The great problem will be to account for this strange outflowering, this first great cultural renaissance. What social conditions, what cultural influences produced it? Already the conjectures of the archeologists are turning toward various known sources for clues. But wherever the impetus came from, it was, we must remember, focalized here in an African setting and in a polyglot civilization that must have included more African, and possibly even Negro components than will ordinarily be admitted, so wide-spread is the impression that nothing profoundly cultural can come out of Africa even though it may be found in Africa. Already the hypothesis of Syrian influence is gaining considerable ground as the responsible art influence, but it is interesting to note even from Mr. Carter the assertion that the impetus may have come from the east by way of the south. What seems to me most likely as an outcome after all the hypotheses have had their chance will be a confirmation of the broadest and most natural of all hypotheses,—namely, that great cultures are the result invariably of the fusion of several cultures, the impetus given to one culture by contact with others,—the fermenting of one civilization by another. Once we recognize this principle of the cross-fertilization of cultures, we shall be over our greatest difficulty in the broad comparative study of civilization, and our science of man will have been clarified of its greatest pollution, ethnic bias in terms of cultural prejudice. Even from cursory inspection this art would seem to be highly composite, both culturally and artistically; it may be a turning point in art theory as well as the unexpected filling-in of another great art period in the chronicle of human culture.

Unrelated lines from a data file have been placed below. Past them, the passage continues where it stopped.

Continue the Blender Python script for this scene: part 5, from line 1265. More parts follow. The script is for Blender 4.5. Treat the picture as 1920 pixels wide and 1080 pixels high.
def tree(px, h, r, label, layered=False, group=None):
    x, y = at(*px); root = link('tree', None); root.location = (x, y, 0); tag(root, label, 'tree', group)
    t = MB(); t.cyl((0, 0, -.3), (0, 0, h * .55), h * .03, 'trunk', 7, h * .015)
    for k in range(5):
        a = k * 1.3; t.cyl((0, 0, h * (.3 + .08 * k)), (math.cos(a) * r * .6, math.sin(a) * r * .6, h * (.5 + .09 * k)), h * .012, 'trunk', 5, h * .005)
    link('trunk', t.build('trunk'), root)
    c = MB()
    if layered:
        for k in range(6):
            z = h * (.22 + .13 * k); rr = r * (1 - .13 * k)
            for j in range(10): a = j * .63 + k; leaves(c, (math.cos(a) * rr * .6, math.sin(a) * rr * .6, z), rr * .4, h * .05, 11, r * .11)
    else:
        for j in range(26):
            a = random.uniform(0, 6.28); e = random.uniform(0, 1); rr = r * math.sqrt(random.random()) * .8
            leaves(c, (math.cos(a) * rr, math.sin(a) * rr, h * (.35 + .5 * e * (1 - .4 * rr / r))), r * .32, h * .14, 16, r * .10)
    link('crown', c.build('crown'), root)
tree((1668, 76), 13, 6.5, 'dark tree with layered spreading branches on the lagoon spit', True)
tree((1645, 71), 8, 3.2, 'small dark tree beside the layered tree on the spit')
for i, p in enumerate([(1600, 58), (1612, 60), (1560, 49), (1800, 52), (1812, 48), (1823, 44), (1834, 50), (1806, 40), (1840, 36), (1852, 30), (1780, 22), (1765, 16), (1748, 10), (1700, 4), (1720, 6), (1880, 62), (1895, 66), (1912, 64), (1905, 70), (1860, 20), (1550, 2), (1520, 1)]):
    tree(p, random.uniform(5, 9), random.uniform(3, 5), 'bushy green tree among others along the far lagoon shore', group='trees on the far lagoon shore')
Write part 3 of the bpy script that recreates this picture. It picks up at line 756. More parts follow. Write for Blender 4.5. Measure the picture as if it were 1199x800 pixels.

Almost without exception, the equipment of this tomb consists of museum pieces, which are far better removed and placed in surroundings more in keeping with their intrinsic values. According to Mr. Carter, who with Lord Carnarvon was the first to see it, the treasure-chamber off the shrine-chamber shows rare artistic arrangement,—but the shrine chamber itself was disproportionately filled to within a foot or so of its roof and sides by the bulky outer shrine whose magnificence was ineffective in that setting. As to the outer chamber even discounting the necessary litter of expedition equipment could have hardly been much more in total effect than a glorified junk pile in spite of the priceless intrinsic value of its content. Indeed the proportions of the tomb-chambers and their mural decorations do not seem by any means to equal those of the Ramases III or Seti I, which may be due to haste of construction rather than to faulty architectural sense or decorative feeling. There is just the possibility that in compensation the details of the funerary, equipment were accentuated lavishly for this reason. But certainly the effect in museum setting will be better than the effect in situ, so that both those who rave ecstatically, those who minimize critically are correct from their several points of view, as a treasure trove the tomb is of incalculable worth and beauty, as a total effect, it is somewhat disappointing. When stripped down to the granite sarcophagus, as it now is, it must be in much better proportion, and have gained in impressiveness from the greater simplicity of effect.

One thing seems quite additionally unusual in connection with the Tut-ankh-amen tomb. It has aroused an historical sentiment, an ethnic pride in the Egyptians. It may become in a way a symbol of the regeneration of national spirit. Nothing is perhaps more depressing than the apathy of the average native toward the remains of the ancient civilization. Except for traffiking in the tourist market, there seems to be in the mind of the average man little sentimental value to anything historically noteworthy outside the Mohammedan tradition. Here for the first time as far as the masses go has been generated a sense of kinship with a remote past. It is this that like a sudden unexpected cloud upon a clear horizon has startled the lordly foreign archeologists, whose domain, it must be remembered has in many instances had as much of the political prerogative and tone as of the scientific. This means perhaps an unfortunate crisis at the most interesting juncture of modern research in the land. Native archeologists of training are scarce, although there have been a few very notable experts. There is in process of training a fair number of junior men, but the field is much larger than the prospective supply. It is going to be interesting to watch these developments. Our own racial cultural problems and points of view have too many analogies, not to say points of contact, and possible connection for us not to be additionally concerned and interested in this aspect of the matter. From the point of view of general culture we should have our share with the rest of the scientific world in what is fundamentally a cosmopolitan undertaking, but also there is in addition a special interest, a peculiar sympathy under closer cultural kinship which should specially draw us with greater than average interest and appeal to things Egyptian, both ancient and modern.